Given such sorry aspects of history, in terms of Bangladesh's ties with the United States, it is hardly surprising that Milam is now on a mission to punish Sheikh Hasina's government over the Grameen affair. Observe the sheer audacity that comes through in his write-up for The Wall Street Journal sometime ago: "The US and European governments will have to threaten to cut off bilateral assistance programmess and other aid through multilateral institutions like the World Bank."
The audacity does not, of course, surprise anyone. Some years ago, Milam came forth with a book he called Bangladesh and Pakistan: Flirting with Failure in South Asia. His observations of the Mujib era, indeed of Bangabandhu's politics, come across as embarrassingly, for a diplomat, shallow. Observe an instance of what he writes: "Mujib especially distrusted the 'the repatriates,' who were professional soldiers who had not been able to escape the Pakistani army and were interned in West Pakistan until 1973 . . ." He does not know or care to know that these "repatriates," both in the civil service and in the military, were absorbed in service by the Mujib government. Milam is surprised that Ziaur Rahman, "a very successful professional soldier before the war and a freedom fighter," was not appointed army chief of staff by Bangabandhu. That such appointments are the prerogative of the head of government (as they are of the man in the White House) are factors that quite escape him.
What surprises you about that book is the inadequacy of knowledge Milam demonstrates about the Mujib government. He writes: "He nationalised a major Bengali-language newspaper and threatened others that might have the temerity to criticise him or his government." That Bangabandhu could threaten people is something Milam knows. The rest of us, having observed Mujib's career in politics, don't. Milam thinks "the nationalisation of industrial units and banks was widespread and indiscriminate." That is a typical attitude, with roots in the capitalism the American establishment has historically propagated. All capitalism is good; all socialism is evil. Not much of a difference here with George Orwell's exposition of the "four legs good two legs bad" theory in Animal Farm.
Milam is impressed with Ziaur Rahman.

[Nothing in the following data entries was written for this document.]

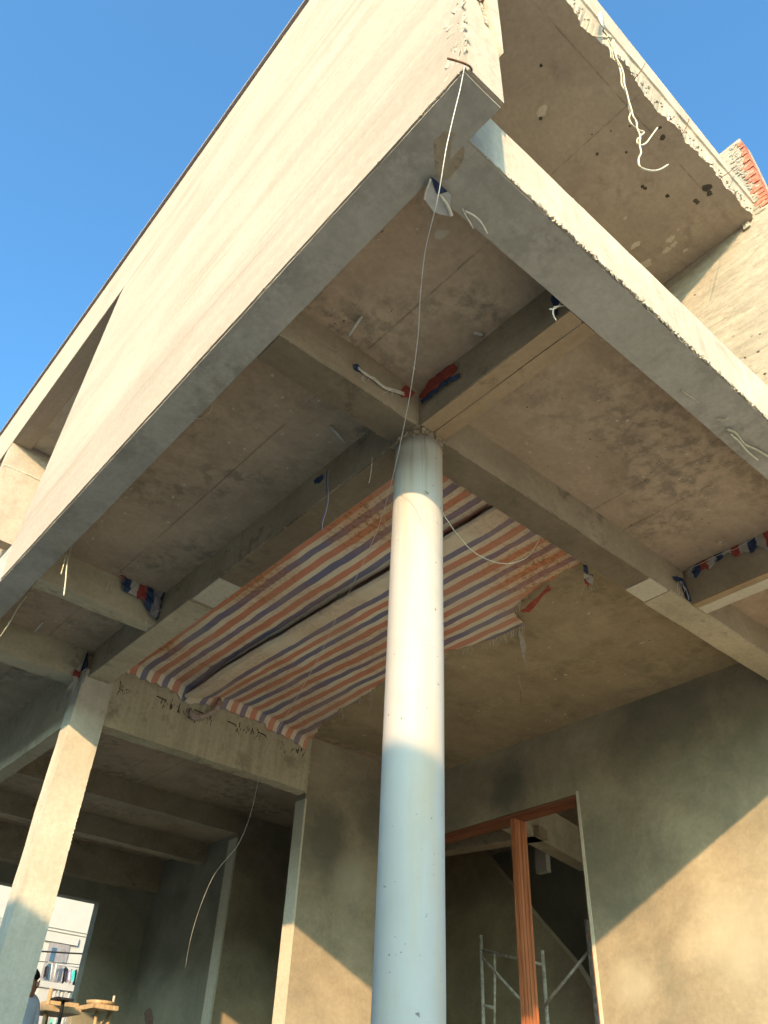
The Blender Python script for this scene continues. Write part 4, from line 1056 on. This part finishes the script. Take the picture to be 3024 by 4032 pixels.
# balcony
YB = YH - 1.3
r0, r1 = h(440, 1285, YB), h(830, 1350, YB); zr = (r0.z + r1.z) / 2; xe = r1.x + 1.2
bc = box('balcony', (r0.x - .05, YB - .05, zr - 1.0), (xe, YH, zr - .80), 'house_white', wh, amp=0)
box('handrail', (r0.x - .08, YB - .08, zr - .10), (xe, YB + .10, zr + .02), 'house_white', bc, amp=0)
c0 = h(560, 1340, YB).x
box('corner_pier', (r0.x - .02, YB - .04, zr - .80), (c0, YB + .2, zr - .10), 'house_white', bc, amp=0)
def lathe(name, c, prof, mat, parent, seg=12):
    bm = bmesh.new(); rs = [[bm.verts.new((c[0] + r * math.cos(2 * math.pi * k_ / seg), c[1] + r * math.sin(2 * math.pi * k_ / seg), c[2] + z)) for k_ in range(seg)] for r, z in prof]
    for a_, b_ in zip(rs, rs[1:]):
        for k_ in range(seg): bm.faces.new((a_[k_], a_[(k_ + 1) % seg], b_[(k_ + 1) % seg], b_[k_]))
    bm.faces.new(rs[0][::-1]); bm.faces.new(rs[-1]); return finish(name, bm, mat, parent, True)
x = c0 + .12
while x < xe - .1:
    lathe('baluster', (x, YB + .02, zr - .80), [(.045, 0), (.05, .05), (.03, .10), (.055, .28), (.03, .48), (.025, .58), (.045, .66), (.045, .70)], 'house_white', bc); x += .165
box('painted_shade_panel', (r0.x, YH - .05, zr - 2.6), (xe, YH - .035, zr - 1.0), 'frame_grey', wh, amp=0)  # grey panel standing in for the shade beneath the balcony
# mint shutter below
m0, m1 = h(540, 1620, YB), h(750, 1640, YB)
sw = box('shutter', (m0.x - .9, YH - .12, m0.z - 2.2), (m1.x + .3, YH - .06, m0.z), 'mint', wh, amp=0)
x = m0.x - .8
while x < m1.x + .25:
    box('slat', (x, YH - .17, m0.z - 2.2), (x + .06, YH - .12, m0.z - .05), 'mint', sw, amp=0); x += .14
# laundry rack on the balcony
YR_ = YB + .45
lr = empty('drying_rack', h(520, 1075, YR_), 'white drying rack on the balcony of the white house', 'drying rack')
tube_obj('rail', [h(520, 1075, YR_), h(580, 1085, YR_), h(700, 1075, YR_)], .022, 'house_white', lr)
tube_obj('pole', [h(570, 1090, YR_), h(545, 1290, YR_)], .016, 'house_white', lr); tube_obj('pole', [h(620, 1080, YR_), h(580, 1290, YR_)], .022, 'house_white', lr)
tube_obj('rail', [h(560, 1085, YR_ + .2), h(900, 1140, YR_ + .2)], .012, 'house_white', lr)
for (x0, x1, y0, y1, mt, nm, dk) in ((500, 545, 1100, 1240, 'black_cloth', 'dark shirt at the left end of the drying rack', 0), (630, 700, 1115, 1290, 'grey_cloth', 'large grey garment in the middle of the drying rack', .0),
    (700, 750, 1120, 1300, 'black_cloth', 'dark trousers next to the grey garment', .02), (752, 775, 1150, 1280, 'lilac', 'lilac shirt between dark clothes on the rack', .04), (776, 800, 1140, 1310, 'grey_cloth', 'narrow grey garment left of the teal one', .02),
    (800, 820, 1150, 1275, 'teal', 'bright teal garment on the drying rack', -.02), (822, 852, 1145, 1320, 'black_cloth', 'dark jacket right of the teal garment', .03), (856, 885, 1165, 1240, 'lilac', 'pale lilac cloth at the window edge of the rack', .05)):
    yy = YR_ + .2 + dk; nseg = 8
    t0, t1 = h(x0, y0, yy), h(x1, y0 + (x1 - x0) * .15, yy); bz = h(x0, y1, yy).z
    bm = bmesh.new(); top_, bot_ = [], []
    for i in range(nseg + 1):
        t = i / nseg; wv = .03 * math.sin(t * 9 + x0); X_ = t0.x + (t1.x - t0.x) * t
        sh_ = -.05 * abs(t - .5) * 2
        top_.append(Vector((X_, yy + wv * .3, t0.z + sh_))); bot_.append(Vector((X_ + .02, yy + wv, bz + .03 * math.sin(t * 7 + x1))))
    prism(bm, top_ + bot_[::-1], (0, .03, 0)); o = finish('laundry', bm, mt); tag(o, nm, 'laundry', 'laundry on the balcony drying rack')
# cables crossing outside the window
o = tube_obj('overhead_cable', [h(-200, 930, 14), h(420, 955, 14), h(930, 985, 14), h(1600, 1010, 14)], .014, 'cable', None, 3); tag(o, 'black cable crossing in front of the white house', 'cable')
o = tube_obj('overhead_cable', [h(300, 1060, 14), h(700, 1085, 14), h(1200, 1140, 14)], .006, 'cable', None, 3); tag(o, 'thin cable just above the drying rack', 'cable')

# neighbour on the sun side of the street (outside the frame; its roof line shades the street and the foot of the column)
nb = empty('neighbour_house', (-9, 0, 0), 'neighbouring house across the lane on the sunny side', 'house')
NX = -8.3; zn = 2.974 + .415 * (-.153 - (NX + .2))
box('wall', (-16, -8.2, 0), (NX, 30, zn - .25), 'house_white', nb, amp=0)
box('roof', (-16.3, -8.4, zn - .25), (NX + .2, 30.3, zn), 'tile', nb, amp=0)
for i in range(8):
    y0 = -7.2 + i * 4.6
    wf = box('window', (NX, y0, 1.2), (NX + .08, y0 + 1.6, 2.8), 'frame_grey', nb, amp=0); box('pane', (NX + .08, y0 + .1, 1.3), (NX + .10, y0 + 1.5, 2.7), 'glass', wf, amp=0)
    wf = box('window', (NX, y0, 3.9), (NX + .08, y0 + 1.6, 5.4), 'frame_grey', nb, amp=0); box('pane', (NX + .08, y0 + .1, 4.0), (NX + .10, y0 + 1.5, 5.3), 'glass', wf, amp=0)
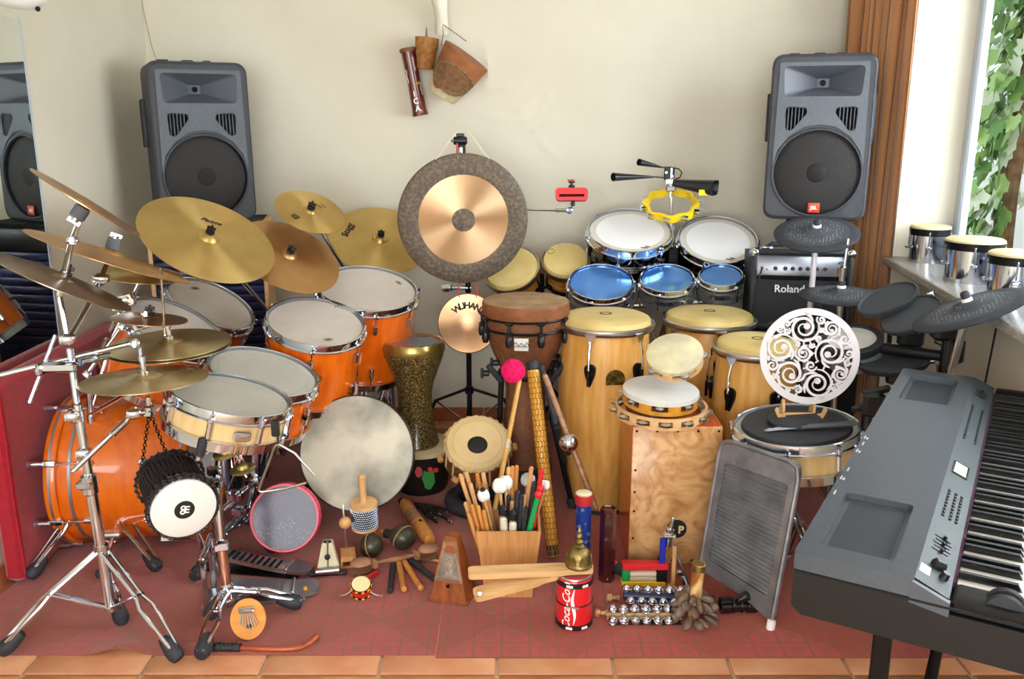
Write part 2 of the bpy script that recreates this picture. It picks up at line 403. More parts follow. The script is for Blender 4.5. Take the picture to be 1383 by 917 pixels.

His sub-heading in a chapter of the book gives him away: "Zia is killed and hope for democracy dies with him." That it was the Zia junta which set about distorting Bangladesh's history, that the regime incorporated the notorious fifth amendment into the constitution, that Bangabandhu's assassins were sent off on diplomatic assignments abroad are truths Milam conveniently declines to make any mention of.
In his new avatar as a senior scholar at the Woodrow Wilson International Centre for Scholars, William B. Milam is on a crusade against a legitimately elected Bangladesh government. And we had thought Henry Kissinger and the 1970s were a despicable story of the past. Milam's write-up is a huge reason why we must rally around our country today. It is a threat those in power can ignore only at peril to themselves.
Postscript: Isn't it rather curious that every time a strong government has been in office in Bangladesh, as in 1972-75, 1996-2001 and now, some people at home and abroad have always felt uncomfortable?